Hugo is a static website generator. You choose a theme (or create your own), create the content using convinient Markdown format and call Hugo to generate your website. It produces HTML files along with statics ready to upload to your hosting provider’s server. Typical workflow looks like this:

$ hugo new site myblog && cd myblog
$ git clone https://github.com/dplesca/purehugo.git themes/purehugo # or other theme
$ edit config.toml # set theme
$ hugo new post/first-post.md
$ edit post/first-post.md
$ hugo -v

Now you should have your static website generated in a public directory.

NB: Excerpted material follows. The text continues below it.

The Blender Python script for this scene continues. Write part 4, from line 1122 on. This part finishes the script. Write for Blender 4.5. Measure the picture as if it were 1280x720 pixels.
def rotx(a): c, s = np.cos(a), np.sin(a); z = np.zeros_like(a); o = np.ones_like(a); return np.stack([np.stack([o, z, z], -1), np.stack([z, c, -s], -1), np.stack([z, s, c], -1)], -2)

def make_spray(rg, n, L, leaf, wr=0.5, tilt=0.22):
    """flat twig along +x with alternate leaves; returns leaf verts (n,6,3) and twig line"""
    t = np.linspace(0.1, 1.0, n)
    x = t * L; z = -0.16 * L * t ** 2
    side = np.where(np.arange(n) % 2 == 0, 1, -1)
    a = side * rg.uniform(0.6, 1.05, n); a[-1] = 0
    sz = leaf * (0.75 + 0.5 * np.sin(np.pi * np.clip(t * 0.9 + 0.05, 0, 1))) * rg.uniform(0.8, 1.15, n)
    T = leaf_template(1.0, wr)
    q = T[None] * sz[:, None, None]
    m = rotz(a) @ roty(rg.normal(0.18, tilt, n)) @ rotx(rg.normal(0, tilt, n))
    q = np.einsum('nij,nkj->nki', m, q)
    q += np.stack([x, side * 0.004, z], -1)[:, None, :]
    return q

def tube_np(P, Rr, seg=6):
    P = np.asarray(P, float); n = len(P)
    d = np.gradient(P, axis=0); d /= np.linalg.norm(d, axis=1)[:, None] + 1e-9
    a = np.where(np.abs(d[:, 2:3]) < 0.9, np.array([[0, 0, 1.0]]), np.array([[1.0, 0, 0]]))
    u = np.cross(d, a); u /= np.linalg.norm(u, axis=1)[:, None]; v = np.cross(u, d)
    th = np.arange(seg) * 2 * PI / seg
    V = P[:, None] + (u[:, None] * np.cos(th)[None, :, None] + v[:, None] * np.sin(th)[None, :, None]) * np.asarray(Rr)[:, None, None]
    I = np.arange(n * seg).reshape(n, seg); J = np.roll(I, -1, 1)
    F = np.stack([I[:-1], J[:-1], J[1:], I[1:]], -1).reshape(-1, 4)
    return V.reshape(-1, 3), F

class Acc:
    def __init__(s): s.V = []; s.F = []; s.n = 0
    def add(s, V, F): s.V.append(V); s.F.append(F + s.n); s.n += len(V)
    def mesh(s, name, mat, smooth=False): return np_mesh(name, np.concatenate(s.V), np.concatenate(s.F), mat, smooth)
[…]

Next we will setup GitHub Pages. First you need to create a repository called <username>.github.io. Everything that is inside will be publicly visible under http://<username>.github.io/. So if you create a hello world index.html there, it will work right away. If you want to have it under a custom domain, you only have to crate a CNAME record pointing at <username>.github.io and commit a CNAME file to your repository with your custom domain. You can check for example at my github pages repository.

Now the fun part: automation! We need two repositories. We already have <username>.github.io which is our destination. But we need a source for it, so let’s do git init in myblog directory we’ve created earlier with Hugo. We don’t want to commit build files inside the public directory, so let’s remove it and add it to .gitignore. Of course we also need to create that repository on GitHub, add a remote and push your files.

Now we have two public GitHub repositories (as our blog website is public anyway and we don’t have any secrets / DB credentials that should be hidden). This gives us possibility to also use a public CircleCI project that is free of charge. Our automation workflow will be as follows:

  1. Create a new blog post locally.
  2. Push changes to the myblog repository.
  3. CircleCI picks it up and runs hugo -v to generate static files.
  4. CircleCI pushes them to <username>.github.io repository.

CircleCI is configured by the circleci.yml file in root of the myblog repository. It installs Hugo on a build machine, clones the <username>.github.io repository to the public directory, runs hugo -v to generate static files and finally runs ci-deploy.sh that adds all new files generated by Hugo, commits them and pushes to the <username>.github.io repository.

There’s one more step to make it all work… CircleCI needs a write permission to the <username>.github.io repository. In order to do that, generate a new SSH key pair with ssh-keygen, add the public key as a deployment key to that repository and the private key to CircleCI under myblog project settings. It is called “SSH Permissions” and you should provide github.com as a hostname for that key.

You’re all set now. Commit changes to myblog repository and changes will appear on your website few minutes after. Everything based on free GitHub and CircleCI accounts!